Na música clássica, acontece o tempo todo: desde “sonata” (it.) peça tocada, ao invés de “cantata”, cantada. Sonata depois passou a designar uma forma padrão de movimentos; “sinfonia” (do grego) é o agrupamento de vozes, sons, depois também uma forma composicional definida. Pavana vem do francês “pavane”, dança palaciana. O pianista pode tocar um “impromptu” (do latim, improviso), uma “balada” (do francês “ballade”), canção de espírito narrativo, ou uma “polonaise” (polonesa, em francês) como em obras de Chopin.
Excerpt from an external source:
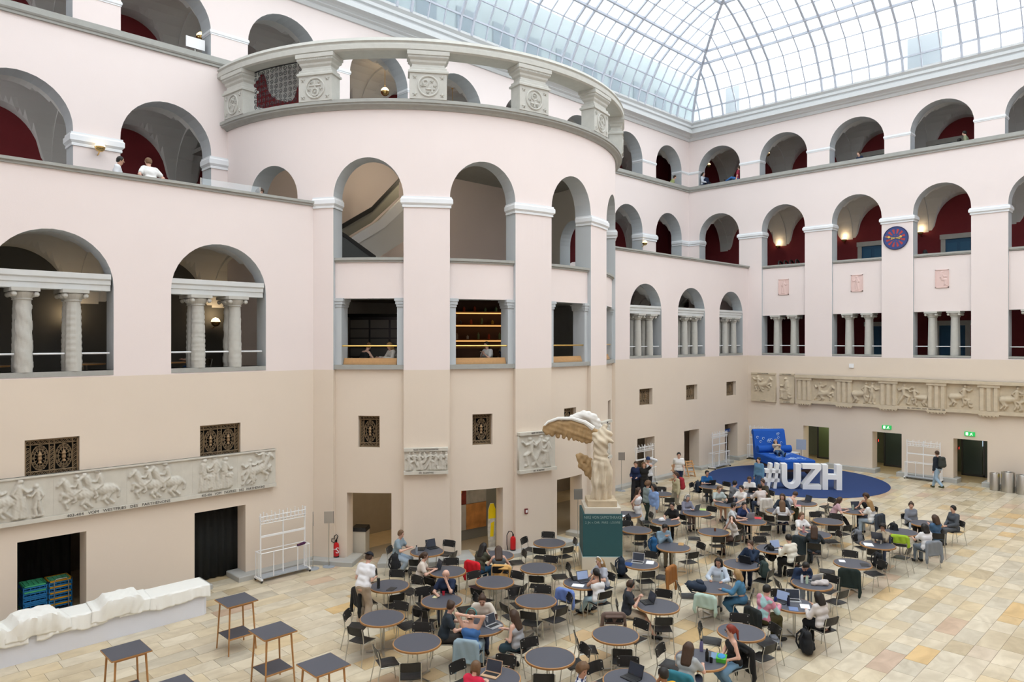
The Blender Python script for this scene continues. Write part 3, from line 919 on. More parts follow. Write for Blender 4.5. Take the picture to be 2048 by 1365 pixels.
# ---- bronze grilles
def grille(w, h, nx, loc, rz, label):
    t = thing('bronze_grille', label, 'grille', loc, rz, 'bronze lattice grilles in the cream wall')
    mb = MB()
    for s in (-1, 1):
        mb.box((s * (w / 2 - .02), 0, 0), (.04, .05, h)); mb.box((0, 0, s * (h / 2 - .02)), (w, .05, .04))
    mb.build('frame', BRONZE, t)
    mb = MB()
    b = .13
    T = lambda x0, z0, x1, z1, r=.011: mb.tube([(x0, -.01, z0), (x1, -.01, z1)], r, 4, cap=False)
    for z in (h / 2 - b, -h / 2 + b): T(-w / 2, z, w / 2, z, .014)
    xs = [-w / 2 + b] + ([-b / 2 + .01, b / 2 - .01] if nx == 2 else []) + [w / 2 - b]
    for x in xs: T(x, -h / 2, x, h / 2, .014)
    for i in range(int(w / .1)):
        x = -w / 2 + .05 + i * .1
        for z in (h / 2 - b / 2, -h / 2 + b / 2):
            mb.tube(ring((x, -.01, z), .042, 8, (1, 0, 0), (0, 0, 1)), .009, 4, closed=True)
            T(x - .05, z - .05, x + .05, z + .05, .006)
    for j in range(int((h - 2 * b) / .1)):
        z = -h / 2 + b + .05 + j * .1
        for x in [-w / 2 + b / 2, w / 2 - b / 2] + ([0] if nx == 2 else []):
            mb.tube(ring((x, -.01, z), .042, 8, (1, 0, 0), (0, 0, 1)), .009, 4, closed=True)
            T(x - .05, z + .05, x + .05, z - .05, .006)
    pw = (w - 2 * b) / nx - (.06 if nx == 2 else 0)
    for q in range(nx):
        cx_ = 0 if nx == 1 else (-1, 1)[q] * (w / 2 - b - pw / 2)
        for rr_ in (1.0, .68):
            mb.tube([(cx_ + pw * .46 * rr_ * math.cos(a), -.01, (h / 2 - b) * .92 * rr_ * math.sin(a)) for a in np.linspace(0, 2 * PI, 17)[:-1]], .01, 4, closed=True)
        for a in np.linspace(0, 2 * PI, 13)[:-1]:
            T(cx_ + pw * .2 * math.cos(a), (h / 2 - b) * .4 * math.sin(a), cx_ + pw * .49 * math.cos(a), (h / 2 - b) * .98 * math.sin(a), .009)
            mb.tube(ring((cx_ + pw * .39 * math.cos(a), -.01, (h / 2 - b) * .78 * math.sin(a)), .035, 6, (1, 0, 0), (0, 0, 1)), .008, 4, closed=True)
    mb.build('lattice', BRONZE, t)
    for q in range(nx):
        mb = MB()
        cx_ = 0 if nx == 1 else (-1, 1)[q] * (w / 2 - b - pw / 2)
        mb.lathe([(.01, -.16), (.05, -.12), (.03, -.08), (.055, -.03), (.04, .03), (.06, .07), (.03, .12), (.01, .17)], 8, (cx_, -.01, 0))
        mb.build('rosette', mat('worn_bronze', (0.30, 0.20, 0.11), 0.45, 0.6), t)
    mb = MB(); mb.box((0, .12, 0), (w, .02, h)); mb.build('shade_backing', BLACK, t)  # black sheet stands in for the shade behind the lattice
gl_ = ['dark bronze grille above the frieze, the one nearer the photo edge', 'dark bronze grille above the frieze, nearer the tower']
for i, c in enumerate(LWIN[1:]):
    grille(1.16, .92, 2, (c, YL + .1, 4.095), 0, gl_[i])
gr_ = ['bronze grille over the doorway just beyond the tower', 'bronze grille over the middle doorway beyond the tower', 'bronze grille over the doorway at the far corner']
for i, c in enumerate(RWIN):
    grille(1.09, .8, 2, (c, YL + .22, 4.165), 0, gr_[i])
gt_ = ['upright bronze grille over the tower door by the fire extinguisher', 'upright bronze grille over the tower doorway with posters', 'upright bronze grille behind the statue wing', 'upright bronze grille at the tower edge']
for i, c in enumerate(TB[:4]):
    p = cyl(c, 4.1, TR - .3)
    grille(.66, .99, 1, p, rad(c), gt_[i])
# ---- carved reliefs: shallow figures raised out of a slab
def cap_field(S, Z, caps):
    H = np.zeros_like(S)
    for x0, z0, x1, z1, r, amp in caps:
        dx, dz = x1 - x0, z1 - z0
        L2 = dx * dx + dz * dz + 1e-12
        t = np.clip(((S - x0) * dx + (Z - z0) * dz) / L2, 0, 1)
        d2 = (S - x0 - t * dx) ** 2 + (Z - z0 - t * dz) ** 2
        H = np.maximum(H, amp * np.sqrt(np.maximum(0, 1 - d2 / (r * r))))
    return H
def limb(pts, r0, r1, a=.07):
    out = []
    n = len(pts) - 1
    for i in range(n):
        r = r0 + (r1 - r0) * (i + .5) / n
        out.append((*pts[i], *pts[i + 1], r, a * (.6 + .4 * r / r0)))
    return out
def f_man(x, z, h, f=1, pose=0, a=.08, robe=False):
    P = lambda px, pz: (x + f * px * h, z + pz * h)
    c = [(*P(.02, .92), *P(.03, .93), .07 * h, a)] + limb([P(0, .80), P(-.01, .66), P(0, .52)], .10 * h, .095 * h, a)
    if pose == 0: legs = [[P(.02, .5), P(.07, .27), P(.03, .03), P(.09, .01)], [P(-.03, .5), P(-.06, .27), P(-.12, .03), P(-.05, .01)]]; arms = [[P(.05, .78), P(.16, .64), P(.26, .68)], [P(-.06, .78), P(-.14, .62), P(-.05, .5)]]
    elif pose == 1: legs = [[P(.03, .5), P(.2, .42), P(.12, .12), P(.2, .08)], [P(-.03, .5), P(-.15, .25), P(-.28, .05)]]; arms = [[P(.05, .78), P(.2, .75), P(.32, .85)], [P(-.06, .78), P(-.2, .68), P(-.28, .8)]]
    elif pose == 2: legs = [[P(.03, .45), P(.24, .42), P(.22, .1), P(.3, .06)], [P(.02, .42), P(.2, .36), P(.16, .08)]]; arms = [[P(.05, .76), P(.14, .6), P(.26, .62)], [P(-.04, .76), P(-.08, .58), P(.08, .52)]]
    else: legs = [[P(.02, .5), P(.14, .3), P(.3, .3)], [P(-.02, .5), P(.06, .26), P(.2, .2)]]; arms = [[P(.05, .78), P(.1, .6), P(.22, .58)]]
    for l in legs: c += limb(l, .075 * h, .035 * h, a * .9)
    for l in arms: c += limb(l, .045 * h, .03 * h, a)
    if robe:
        for k in range(5):
            c += limb([P(-.08 + .05 * k, .5), P(-.1 + .06 * k, .2), P(-.12 + .07 * k, .02)], .05 * h, .04 * h, a * (.55 + .2 * (k % 2)))
    return c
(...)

Pode-se tocar uma passagem em piano, suave, quem sabe “mezzo-forte” (em italiano); cantar com “voix de poitrine” (voz de peito, em francês), ou “boca chiusa” (boca fechada), como na “Bachianas 5”, de Villa-Lobos.
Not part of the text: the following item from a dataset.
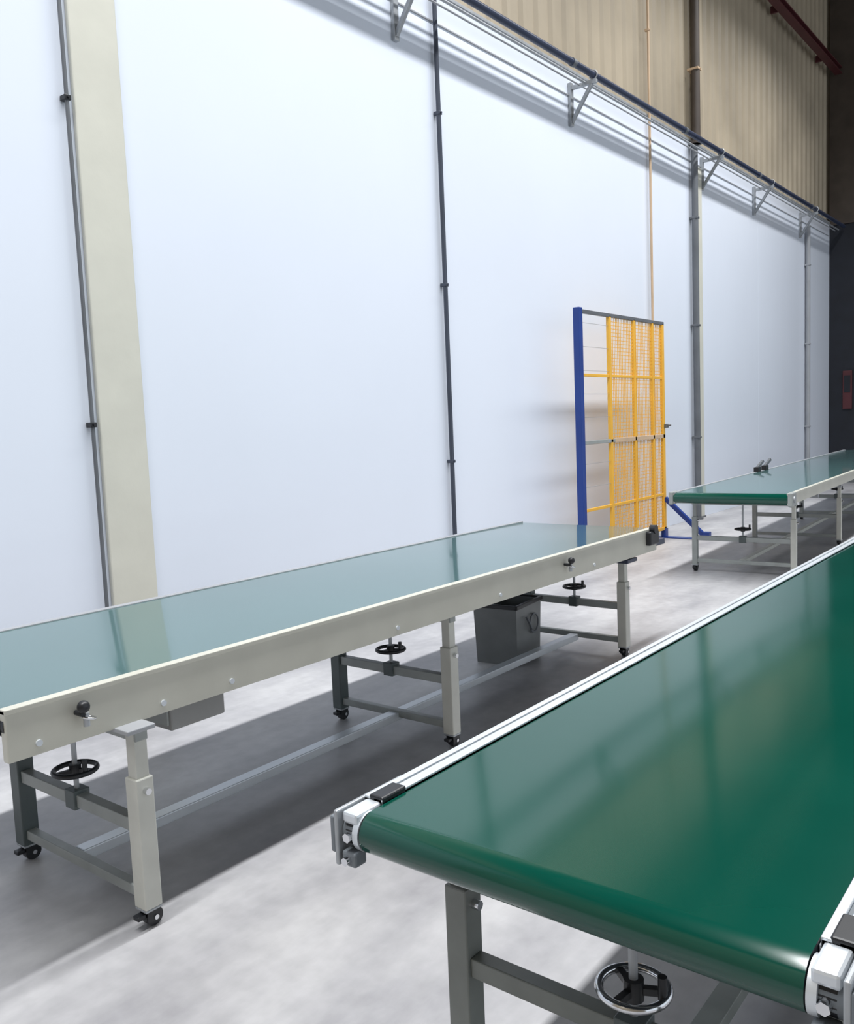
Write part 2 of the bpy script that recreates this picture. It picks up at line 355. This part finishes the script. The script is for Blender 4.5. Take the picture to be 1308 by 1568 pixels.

Os instrumentos de arco podem ser tocados de centenas de formas: “legato”, sem interrupção no som, “spiccato” (do italiano “spicare”, separar), com o arco saltando, “jeté”, “atirado”, “sul tasto”, executado próximo ao “tasto”, peça de ébano sobre a qual os dedos da mão esquerda pressionam as cordas. Talvez um “detaché”, “destacado”, em francês, “col legno”, “com a madeira”, em italiano, percutindo a vareta do arco na corda, “portato” (do italiano), sequência de notas levemente separadas, articuladas em uma mesma direção, e tantas outras. Há várias formas de se tocar cada um desses “golpes”, a depender da escola estilística e da época. E há os termos mistos, que juntam dois ou até três idiomas, como em “col legno gestrichen” (italiano-alemão), um movimento em que a vareta do arco é “raspada” sobre a corda, juntamente com a crina, e “detaché off-string” (francês-inglês), destacado, com o arco carregado fora da corda, sem nela repousar. A harpa, de cordas dedilhadas, pode tocar “près de la table” (do francês, “perto da mesa”, o tampo harmônico, caixa de ressonância do instrumento. O profissional que constrói ou repara instrumentos de cordas é o “luthier” ou “liutaio”, em francês e italiano, respectivamente (de “luth”, alaúde, que vem do árabe “al’ud”). As madeiras também levam nomes estrangeiros, principalmente italiano, como accero e abeto.
Eu poderia discorrer sobre o assunto “ad libitum”, expressão latina que em música significa que o instrumentista ou cantor deve executar sua parte com liberdade, sem mensurar o tempo. No meu “Dicionário de Termos e Expressões da Música” (SP: Ed. 34, 2004), coletei mais de 10.270 verbetes em diversos idiomas, mas sem incluir biografias para “engordar” o texto: são apenas termos e expressões. Mas será que todos os músicos são versados nessa babel de termos? Claro que não!
Os que fazem a música pura, a linda música de raiz, do baião ao xaxado, do cururu à moda de viola, do vaneirão à guarânia, do desafio ao samba de partido alto e o pagode – aquele de verdade, a tenda montada no quintal lembrando um pagode chinês, e não o modismo da TV, bem diferente. Todos usam instrumentos cuja origem para eles não importa realmente, e fazem sua arte por herança oral (diria até “aural”), coisa de pai para filho. Usam a viola caipira (ou um de seus outros 12 nomes) afinada em cebolinha, cebolão, rio abaixo, rio acima, conforme a região e o estilo. Pegam no “pinho”, sua viola de arame, e com incrível habilidade avançam na técnica chegando mesmo ao virtuosismo, simplesmente pela prática. No samba, podem tocar surdo de 1ª ou de 2ª (o tempo mais forte), e às vezes instrumentos que sabem apenas ser de origem africana, como afoxé e agogô, e isso lhes basta.
Esses artistas sabem que sua música sai do coração, tocam quase sempre por prazer e dedicação de devoto, não pensam em ser “sertanejos pop” e ficarem ricos. Sua arte é para sua comunidade, seus amigos, em quintais e bares, para quem quiser ouvir. Não pedem cachê, basta-lhes uma cervejinha barata ou uma pinga “para abrir a garganta”. Fazem desse amor à arte profissão de vida. E não carecem de quem os ensine teoria e afins: se ensinarem, estraga.